GPU on PCIe 2.0 vs PCIe 3.0 speed.

Hi all, I was thinking of pairing my GTX 970 4GB with another GPU most likely a GTX 1060 6GB.
The problem is that my Mobo has only 1xPCIe 2.0 and 1xPCIe 3.0 slots. (and two PCI slots)

I’ve been searching through Internet and a lot of people claim that the performance bottleneck is neglect-able at least in games.

I can’t find if the same is true for Cycles or other GPU render engines.

Is it a more valid approach to buy a more powerful GPU (eg.1070, 1080) and use one instead of two?

That sounds odd, which motherboard is this? Are you sure the slots have different PCIe versions?

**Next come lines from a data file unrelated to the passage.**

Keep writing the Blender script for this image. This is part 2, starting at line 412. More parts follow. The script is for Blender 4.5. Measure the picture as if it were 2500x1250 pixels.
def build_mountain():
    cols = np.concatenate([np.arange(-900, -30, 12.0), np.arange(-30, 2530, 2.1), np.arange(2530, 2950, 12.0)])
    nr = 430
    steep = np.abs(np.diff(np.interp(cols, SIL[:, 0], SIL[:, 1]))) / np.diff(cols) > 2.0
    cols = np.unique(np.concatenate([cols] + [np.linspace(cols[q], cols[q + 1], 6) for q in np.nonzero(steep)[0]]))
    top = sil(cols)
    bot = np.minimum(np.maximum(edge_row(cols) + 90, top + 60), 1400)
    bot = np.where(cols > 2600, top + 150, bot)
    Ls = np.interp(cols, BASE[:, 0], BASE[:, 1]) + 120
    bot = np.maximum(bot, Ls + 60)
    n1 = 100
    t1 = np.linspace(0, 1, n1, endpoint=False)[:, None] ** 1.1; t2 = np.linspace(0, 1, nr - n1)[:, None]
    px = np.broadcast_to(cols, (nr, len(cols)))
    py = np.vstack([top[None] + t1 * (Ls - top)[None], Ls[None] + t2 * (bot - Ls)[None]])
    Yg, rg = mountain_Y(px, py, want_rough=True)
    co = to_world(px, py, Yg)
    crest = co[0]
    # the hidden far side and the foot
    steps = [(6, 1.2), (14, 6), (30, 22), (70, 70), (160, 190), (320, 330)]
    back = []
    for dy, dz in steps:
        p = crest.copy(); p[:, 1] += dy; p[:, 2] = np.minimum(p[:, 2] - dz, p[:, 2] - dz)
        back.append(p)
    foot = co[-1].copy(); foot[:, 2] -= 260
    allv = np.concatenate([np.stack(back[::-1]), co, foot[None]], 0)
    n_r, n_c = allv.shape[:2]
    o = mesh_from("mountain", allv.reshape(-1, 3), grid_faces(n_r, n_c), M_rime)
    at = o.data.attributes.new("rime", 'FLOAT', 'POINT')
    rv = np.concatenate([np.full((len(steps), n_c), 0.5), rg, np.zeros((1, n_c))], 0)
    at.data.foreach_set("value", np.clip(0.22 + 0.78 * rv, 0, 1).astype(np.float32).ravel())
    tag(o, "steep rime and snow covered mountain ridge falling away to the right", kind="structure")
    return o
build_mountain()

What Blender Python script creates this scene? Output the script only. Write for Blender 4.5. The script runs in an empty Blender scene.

Almost all GPUs require PCIe x16 slots to physically fit. Most motherboards only have PCIe x1 (very narrow) and PCIe x16 slots (very wide). It’s common for motherboards to have two x16 slots, but only one is wired to use 16 lanes and the other uses only 8 or 4 (x8 and x4). It is also possible to drive an x16 GPU on an x1 slot using an adapter.

If there were really two different versions on your board, that means the theoretical bandwidth per lane for the PCIe 2 would be only 500 MB/s vs 985MB/s for the PCIe 3. However, you’d still have to take into account the amount of lanes provided (i.e. multiply by 16, 8 or 4).

I’ve been searching through Internet and a lot of people claim that the performance bottleneck is neglect-able at least in games.

It usually is, because for best performance, you’d want to minimize PCIe transfer while the game is running. The difference is in the load times (usually negligble) and the per-frame transfers (different for every game, but usually a small factor).

I can’t find if the same is true for Cycles or other GPU render engines.

Right now, Cycles only does GPU transfers on load and during image updates, the PCI bandwidth is a negligble factor in both cases.

However, Cycles also needs to fit the entire scene into GPU memory, otherwise rendering will fail. In the future, Cycles may implement streaming data in during rendering, easing the memory limit but increasing the stress on the PCIe bus. I’m only aware of one GPGPU render that does this, which is Redshift. You may want to ask that community how much impact PCIe bandwidth has in practice.

Is it a more valid approach to buy a more powerful GPU (eg.1070, 1080) and use one instead of two?

Looking just at PCIe bandwidth, I’d say no. Two 1070s will have better price/performance than one 1080, but they’ll also consume more power and produce more heat.

@BeerBaron

Thank you for the answer, this is a real help.

I guess I messed it up with the specs.
The mobo is an ASROCK B75 Pro-3M which claims to have:

1 x PCI Express 3.0 x16 slot (PCIE1: x16 mode)
1 x PCI Express 2.0 x16 slot (PCIE2: x4 mode)
2 x PCI slots

I hope it’s more clear now

thats looks like an budget board, i dont recommend putting two cards in it. though in theory pcie speeds dont matter much, the board isnt rated for sli, which means 2 gpu’s would likey cause stability issues, or simply not work. theres a good chance you wouldnt get the full speed of the 1070 any way, due to budget board components.

i know it talks about crossfire support, but notice how it says only the 3.0 has support. but sli isnt crossfire, and is different from 2 gpu’s. when it comes to budget boards, its hard to know.

ive seen my share of bottlenecking with high end gpu’s. it can be quite significant. even just a few bios setting can boost performance, but that would require experimenting.

@Daedalus_MDW

Thanks for the info,but I’m already using two GPU’s without a problem.

A GTX 650 for display and my GTX 970 only for rendering.
What I was thinking using GTX 1060 for display and both cards for rendering.

Am I missing something?

Unless you provide some sources for these claims, I’m just gonna say these are things you simply believe without any real foundation.

CUDA doesn’t need or use SLI and it’s generally recommended to turn it off. When using multiple GPUs with Cycles, there is no communication between them whatsoever. They are independent devices. There’s also very little communication between the GPU and CPU during rendering. There is no reason why lower PCIe bandwidth should significantly impact performance and I have never seen anyone demonstrate otherwise.

As for “budget components”, how would these impact performance besides the lower amount of PCIe lanes? I’m not saying it can’t be happening, but I’m not just taking your word for it.

ive seen my share of bottlenecking with high end gpu’s. it can be quite significant. even just a few bios setting can boost performance, but that would require experimenting.

Oh really? What BIOS settings would those be?